Finance Minister Nirmala Sitharaman recently confirmed that the Feb 1 budget will solely be a VOTE on account. She said, “I’m not going to play a spoiled sport but it is a matter of truth that the first February 2024 budget that will be announced will just be a vote on an account.”
Now, what exactly does a finance minister mean, read the complete article to know the difference between an interim budget and a vote on account.
Difference Between an Interim Budget and a Vote on Account?
- An interim budget is similar to a full budget but only has projections for the next few months. Whereas a vote on account can only be passed through the interim budget.
- An interim budget gives the government temporary permission to meet its expenses as well as revenue until the new government is formed. On the other hand, a vote on account is passed to meet that essential government expenditure like salaries or ongoing expenses before the elections are conducted
- An interim budget is valid for the expenditure occurring between March 1st until the new government is formed. Whereas a vote on account is normally valid for 2 months but can of course be extended.
- An interim budget can change the tax regime while a vote on the account cannot impact the tax regime. This means that an interim budget cannot include any major policy announcement but receive a nod from the majority in the parliament.

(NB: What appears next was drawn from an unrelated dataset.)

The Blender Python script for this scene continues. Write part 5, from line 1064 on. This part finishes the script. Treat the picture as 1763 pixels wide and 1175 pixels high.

What is Union Budget 2024?
The Union Budget outlined in Article 112 of the Indian Constitution, is a crucial financial document for India. It is also known as the annual financial statement, which is a projection of the government’s receipts and expenditures for a specific financial year. It covers the government's finances for the financial year, which spans from April 1 to March 31. The budget is divided into two parts: the Revenue Budget and the Capital Budget.
Revenue Budget
- Revenue receipts comprise the government’s revenue from taxes and other non-tax sources.
- Revenue expenditure includes expenses related to the daily operations of the government and services provided to citizens.
- Revenue deficit occurs if revenue expenditure exceeds revenue receipts.
Capital Budget
- Capital receipts mainly consist of loans from the public, foreign governments and RBI.
- Capita expenditure involves spending on the development of infrastructure like machinery, and equipment. Building and facilities for health and education.
- Fiscal deficit arises when the government’s total spending exceeds its total revenue.
Conclusion
To conclude, the present government will not present a full budget during an election year. However, the full budget will be presented by the government that comes to power. So, the present government does not prepare a full budget instead it prepares an interim budget. For the rest of its tenure and leaves the task of framing a full budget to the incoming ruling party that will go on to form the new government. Currently, 14 Interim budgets have been presented. The full budget will be presented in July after the formation of a new government.